Weekly Fundamentals 20 Sept 2015

Last week was wholly about the FED. Would it raise the Fed Fund Rate for the first time in 111 months? The answer is no.
The reason the Fed did not raise is because had they done so they would not have been able to do so in the near future. Rates will only rise when there is a clear, sustained upward trajectory in inflation. In that scenario the FED will be able to raise consecutively if required. Had they done so last Thursday, their ability to make additional increases would have been curtailed.
Risk assets initially rallied then swooned as fears grow that values are far too elevated respective to their underlying economies.
A clear case of ‘buy the rumour, sell the fact’.

This week has little in the way of data with all focus in Euroland and the US.

USD: Four items this week for the USD, all at the end of the week.
On Thursday we have Core Durable Goods Orders expected at 0.2%. This figure excludes transportation items.
Unemployment Claims which is expected to that 268,000 filled for benefits and FED Chair Yellen speaks.

On Friday we have GDP number which is expected to show a growth of 3.7%.

COT data shows that large commercials decreased their net short position in the US$ Index from 59,722 to 46,316. We therefore maintain our position of SLIGHTLY BEARISH.

EURO:  Today we have the continuation of the Greek tragedy when Greeks are once again asked to vote. It is expected that SYRIZA will cling to power with a reduced majority.

On Wednesday we have both French and German Manufacturing PMI numbers.

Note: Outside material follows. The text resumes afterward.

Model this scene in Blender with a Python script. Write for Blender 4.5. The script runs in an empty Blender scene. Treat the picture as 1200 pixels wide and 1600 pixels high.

The former is expected at 49.2 which is an increase from 48.3 but still indicates contraction whilst the latter is expected to fall from 53.3 to 52.8.
Also on Wednesday ECB President Draghi speaks.

On Thursday we have German IFO Business Climate which is expected to fall from 108.3 to 107.8 and Targeted LTRO which is the total value of money the ECB will create and use to loan to Eurozone banks.

COT data for the Euro shows that large commercials slightly decreased their net long position from 108,445 to 102,410. We therefore maintain our position of SLIGHTLY BULLISH.GBP: There is no data for the GBP this week.

COT data for GDP shows that large commercials halved their net long position from 30,908 to13,699. We therefore amend our stance from BULLISH to SLIGHTLY BEARISH.

YEN: Only one item for the Yen this week which is Tokyo Core CPI on Thursday expected to come in at -0.2%.

COT data shows that large commercials substantially increased their net long position from 21,102 to 39,559. We therefore amend our stance from BEARISH to SLIGHTLY BULLISH.

AUD: There is no data for the AUD this week.

COT data shows that large commercials decreased their net long position from 84,684 to 66,468. We therefore continue to remain BULLISH.

CNY: Only one item for the CNY which is the Manufacturing PMI number on Tuesday expected to show a small rise from 47.3 to 47.6.

There is no COT data for the CNY.


GOLD: This week we see that large commercials decreased their net short position slightly from 55,979 to 32,979. We therefore change our stance fromSLIGHTLY BULLISH to BULLISH.

SILVER: This week we see that large commercials have reduced their net short position from 25,560 to 21,357. We therefore amend our stance from SLIGHTLY BEARISH in the very short term to NEUTRAL.


Not much in the way of data to drive markets either way so participants will continue to try and position themselves in light of last week’s FED inactivity.
What we may begin to finally witness is a re-allocation of resources away from the recent winners into those sectors which have been deeply sold off.
If the market views FED inactivity as ineptitude meaning they are reactive to the yield curve as opposed to pre-emptive then hard assets in the shape of commodities will begin to finally benefit.